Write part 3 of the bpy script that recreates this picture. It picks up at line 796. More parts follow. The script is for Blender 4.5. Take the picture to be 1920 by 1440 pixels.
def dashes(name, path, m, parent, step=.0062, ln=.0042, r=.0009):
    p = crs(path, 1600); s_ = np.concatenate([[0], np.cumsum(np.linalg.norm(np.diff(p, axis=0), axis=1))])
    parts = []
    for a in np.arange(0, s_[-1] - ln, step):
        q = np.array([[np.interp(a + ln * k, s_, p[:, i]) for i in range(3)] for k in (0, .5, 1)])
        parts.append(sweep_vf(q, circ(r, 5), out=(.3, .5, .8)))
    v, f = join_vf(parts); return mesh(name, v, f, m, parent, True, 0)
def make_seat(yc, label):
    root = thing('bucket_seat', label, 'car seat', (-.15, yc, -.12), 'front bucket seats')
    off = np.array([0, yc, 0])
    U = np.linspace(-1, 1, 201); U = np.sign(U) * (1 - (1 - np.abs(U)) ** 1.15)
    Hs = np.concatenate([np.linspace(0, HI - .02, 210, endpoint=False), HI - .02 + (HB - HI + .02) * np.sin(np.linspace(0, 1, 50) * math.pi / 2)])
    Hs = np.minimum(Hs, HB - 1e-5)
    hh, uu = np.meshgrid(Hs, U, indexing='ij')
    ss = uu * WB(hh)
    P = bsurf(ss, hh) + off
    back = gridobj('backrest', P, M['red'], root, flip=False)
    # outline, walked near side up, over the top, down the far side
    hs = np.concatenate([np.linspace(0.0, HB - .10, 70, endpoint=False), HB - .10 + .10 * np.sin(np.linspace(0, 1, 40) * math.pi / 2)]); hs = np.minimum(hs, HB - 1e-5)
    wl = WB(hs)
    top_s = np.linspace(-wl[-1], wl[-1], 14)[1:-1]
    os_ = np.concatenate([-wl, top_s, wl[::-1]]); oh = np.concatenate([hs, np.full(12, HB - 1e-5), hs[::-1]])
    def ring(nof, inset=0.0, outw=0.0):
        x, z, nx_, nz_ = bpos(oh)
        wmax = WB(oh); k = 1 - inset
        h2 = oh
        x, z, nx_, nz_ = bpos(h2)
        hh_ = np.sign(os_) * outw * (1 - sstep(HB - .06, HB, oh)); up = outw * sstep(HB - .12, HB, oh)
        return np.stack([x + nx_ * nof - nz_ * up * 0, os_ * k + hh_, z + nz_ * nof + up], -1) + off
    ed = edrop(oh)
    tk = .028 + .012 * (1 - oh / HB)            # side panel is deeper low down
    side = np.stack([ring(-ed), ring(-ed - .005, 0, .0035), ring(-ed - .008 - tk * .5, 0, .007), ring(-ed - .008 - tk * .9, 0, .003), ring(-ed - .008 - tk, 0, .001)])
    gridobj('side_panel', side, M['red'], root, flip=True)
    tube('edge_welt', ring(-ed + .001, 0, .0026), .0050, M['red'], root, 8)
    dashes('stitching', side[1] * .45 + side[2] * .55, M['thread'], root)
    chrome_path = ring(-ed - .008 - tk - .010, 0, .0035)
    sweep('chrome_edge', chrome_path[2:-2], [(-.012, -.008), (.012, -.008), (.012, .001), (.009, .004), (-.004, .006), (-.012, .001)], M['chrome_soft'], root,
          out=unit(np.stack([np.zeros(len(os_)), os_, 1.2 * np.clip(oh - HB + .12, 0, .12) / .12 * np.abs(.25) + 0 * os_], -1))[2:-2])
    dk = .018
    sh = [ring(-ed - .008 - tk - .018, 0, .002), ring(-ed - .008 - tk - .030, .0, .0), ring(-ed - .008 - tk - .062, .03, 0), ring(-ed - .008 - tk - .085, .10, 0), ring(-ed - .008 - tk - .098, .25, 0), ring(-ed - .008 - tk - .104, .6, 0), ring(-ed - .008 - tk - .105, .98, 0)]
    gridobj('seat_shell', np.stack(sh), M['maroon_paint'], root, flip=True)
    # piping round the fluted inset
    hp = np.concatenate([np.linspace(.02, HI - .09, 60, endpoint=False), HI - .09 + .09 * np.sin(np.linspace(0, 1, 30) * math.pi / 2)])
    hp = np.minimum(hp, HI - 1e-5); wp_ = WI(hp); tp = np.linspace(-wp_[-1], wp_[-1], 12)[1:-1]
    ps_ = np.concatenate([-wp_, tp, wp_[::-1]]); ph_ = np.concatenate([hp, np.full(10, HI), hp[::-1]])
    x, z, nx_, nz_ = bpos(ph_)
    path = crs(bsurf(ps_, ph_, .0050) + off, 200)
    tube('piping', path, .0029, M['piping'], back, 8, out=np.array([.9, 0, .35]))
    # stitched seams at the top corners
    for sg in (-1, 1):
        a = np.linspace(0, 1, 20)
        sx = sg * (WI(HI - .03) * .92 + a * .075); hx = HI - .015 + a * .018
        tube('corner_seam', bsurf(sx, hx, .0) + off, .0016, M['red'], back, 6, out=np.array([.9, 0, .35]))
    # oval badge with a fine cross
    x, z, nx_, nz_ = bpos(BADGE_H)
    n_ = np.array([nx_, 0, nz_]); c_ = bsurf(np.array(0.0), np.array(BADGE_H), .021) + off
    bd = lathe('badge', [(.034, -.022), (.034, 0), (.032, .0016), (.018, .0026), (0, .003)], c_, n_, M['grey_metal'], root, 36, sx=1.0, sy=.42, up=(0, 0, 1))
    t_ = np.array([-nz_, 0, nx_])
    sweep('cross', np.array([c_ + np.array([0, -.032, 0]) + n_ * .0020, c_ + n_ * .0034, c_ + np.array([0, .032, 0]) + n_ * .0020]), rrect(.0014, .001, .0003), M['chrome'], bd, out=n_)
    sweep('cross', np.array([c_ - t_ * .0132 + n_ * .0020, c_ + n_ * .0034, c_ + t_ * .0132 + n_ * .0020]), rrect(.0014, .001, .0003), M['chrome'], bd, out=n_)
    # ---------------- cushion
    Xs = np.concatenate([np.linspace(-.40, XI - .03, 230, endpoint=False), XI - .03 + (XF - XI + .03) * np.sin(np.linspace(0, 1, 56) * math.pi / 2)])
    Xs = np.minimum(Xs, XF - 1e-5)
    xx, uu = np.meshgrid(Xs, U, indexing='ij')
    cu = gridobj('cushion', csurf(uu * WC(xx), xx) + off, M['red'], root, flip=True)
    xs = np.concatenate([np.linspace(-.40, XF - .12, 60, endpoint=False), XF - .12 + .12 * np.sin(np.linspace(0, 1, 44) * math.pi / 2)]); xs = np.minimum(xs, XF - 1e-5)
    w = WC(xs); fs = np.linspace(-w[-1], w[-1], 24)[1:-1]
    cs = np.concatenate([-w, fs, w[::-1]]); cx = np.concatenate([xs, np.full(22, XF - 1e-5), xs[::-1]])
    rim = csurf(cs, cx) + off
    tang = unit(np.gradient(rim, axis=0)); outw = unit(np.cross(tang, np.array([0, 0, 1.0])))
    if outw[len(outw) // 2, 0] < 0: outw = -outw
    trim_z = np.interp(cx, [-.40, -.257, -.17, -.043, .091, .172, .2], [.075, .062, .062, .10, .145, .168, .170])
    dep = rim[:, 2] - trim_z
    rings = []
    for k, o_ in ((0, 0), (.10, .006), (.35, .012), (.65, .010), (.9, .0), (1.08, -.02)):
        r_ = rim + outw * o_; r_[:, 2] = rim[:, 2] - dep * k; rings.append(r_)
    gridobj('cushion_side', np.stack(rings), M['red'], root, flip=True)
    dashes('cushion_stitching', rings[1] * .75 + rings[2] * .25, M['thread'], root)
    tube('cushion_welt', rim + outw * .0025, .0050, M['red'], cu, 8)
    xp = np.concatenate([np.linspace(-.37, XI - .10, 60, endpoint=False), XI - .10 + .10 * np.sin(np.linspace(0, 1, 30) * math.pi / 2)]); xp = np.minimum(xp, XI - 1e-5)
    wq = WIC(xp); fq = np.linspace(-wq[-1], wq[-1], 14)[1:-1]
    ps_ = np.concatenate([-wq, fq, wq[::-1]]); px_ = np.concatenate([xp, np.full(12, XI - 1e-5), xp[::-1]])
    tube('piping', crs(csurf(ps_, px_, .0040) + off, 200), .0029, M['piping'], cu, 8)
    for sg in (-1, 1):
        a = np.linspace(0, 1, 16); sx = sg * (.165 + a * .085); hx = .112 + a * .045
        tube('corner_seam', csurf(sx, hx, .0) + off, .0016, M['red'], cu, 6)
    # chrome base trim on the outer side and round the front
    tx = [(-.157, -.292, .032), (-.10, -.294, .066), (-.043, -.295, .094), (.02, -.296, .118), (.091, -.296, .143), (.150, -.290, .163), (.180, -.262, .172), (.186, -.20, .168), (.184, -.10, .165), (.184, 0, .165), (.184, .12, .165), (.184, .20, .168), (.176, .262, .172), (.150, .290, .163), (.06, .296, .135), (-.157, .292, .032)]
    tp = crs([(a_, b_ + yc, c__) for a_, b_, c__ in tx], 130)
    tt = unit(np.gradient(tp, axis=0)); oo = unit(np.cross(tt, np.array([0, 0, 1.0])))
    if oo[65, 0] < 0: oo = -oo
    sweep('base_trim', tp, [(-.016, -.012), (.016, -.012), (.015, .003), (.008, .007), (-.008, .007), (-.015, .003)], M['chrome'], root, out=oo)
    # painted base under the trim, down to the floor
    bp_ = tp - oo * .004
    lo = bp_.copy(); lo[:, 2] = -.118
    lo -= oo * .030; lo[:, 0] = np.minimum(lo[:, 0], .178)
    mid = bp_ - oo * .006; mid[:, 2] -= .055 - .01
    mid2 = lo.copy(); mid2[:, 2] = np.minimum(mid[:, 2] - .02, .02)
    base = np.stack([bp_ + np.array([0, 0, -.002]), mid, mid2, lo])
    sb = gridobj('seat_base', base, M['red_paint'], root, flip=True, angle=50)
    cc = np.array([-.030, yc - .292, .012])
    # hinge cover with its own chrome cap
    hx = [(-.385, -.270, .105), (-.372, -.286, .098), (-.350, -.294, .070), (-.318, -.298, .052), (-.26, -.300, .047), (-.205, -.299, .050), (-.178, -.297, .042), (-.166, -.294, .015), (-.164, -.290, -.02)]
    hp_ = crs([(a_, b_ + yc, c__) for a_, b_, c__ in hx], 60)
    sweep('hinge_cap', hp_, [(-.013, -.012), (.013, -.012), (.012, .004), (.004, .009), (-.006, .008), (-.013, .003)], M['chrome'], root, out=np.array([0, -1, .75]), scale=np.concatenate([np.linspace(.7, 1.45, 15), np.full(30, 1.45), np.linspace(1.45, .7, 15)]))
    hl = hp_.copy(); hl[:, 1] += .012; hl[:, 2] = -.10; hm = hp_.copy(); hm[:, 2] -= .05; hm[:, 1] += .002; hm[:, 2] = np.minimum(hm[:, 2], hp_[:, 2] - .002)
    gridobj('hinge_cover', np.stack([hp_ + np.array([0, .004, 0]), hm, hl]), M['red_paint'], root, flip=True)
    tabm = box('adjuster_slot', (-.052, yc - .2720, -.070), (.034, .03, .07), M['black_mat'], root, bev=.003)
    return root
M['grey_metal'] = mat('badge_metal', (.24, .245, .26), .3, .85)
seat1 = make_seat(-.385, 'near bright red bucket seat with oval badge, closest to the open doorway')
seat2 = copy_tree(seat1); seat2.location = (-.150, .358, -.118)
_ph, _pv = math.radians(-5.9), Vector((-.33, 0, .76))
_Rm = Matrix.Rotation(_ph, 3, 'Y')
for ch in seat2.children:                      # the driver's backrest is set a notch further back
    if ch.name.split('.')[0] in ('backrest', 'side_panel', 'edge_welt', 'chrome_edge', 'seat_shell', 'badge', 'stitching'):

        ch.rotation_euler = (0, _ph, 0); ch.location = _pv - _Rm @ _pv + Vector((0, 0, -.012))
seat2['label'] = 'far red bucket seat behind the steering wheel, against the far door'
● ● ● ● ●
Written instruction: Copy each line above where the string "parts" occurs.

Complete response:
Write part 3 of the bpy script that recreates this picture. It picks up at line 796. More parts follow. The script is for Blender 4.5. Take the picture to be 1920 by 1440 pixels.
    parts = []
        parts.append(sweep_vf(q, circ(r, 5), out=(.3, .5, .8)))
    v, f = join_vf(parts); return mesh(name, v, f, m, parent, True, 0)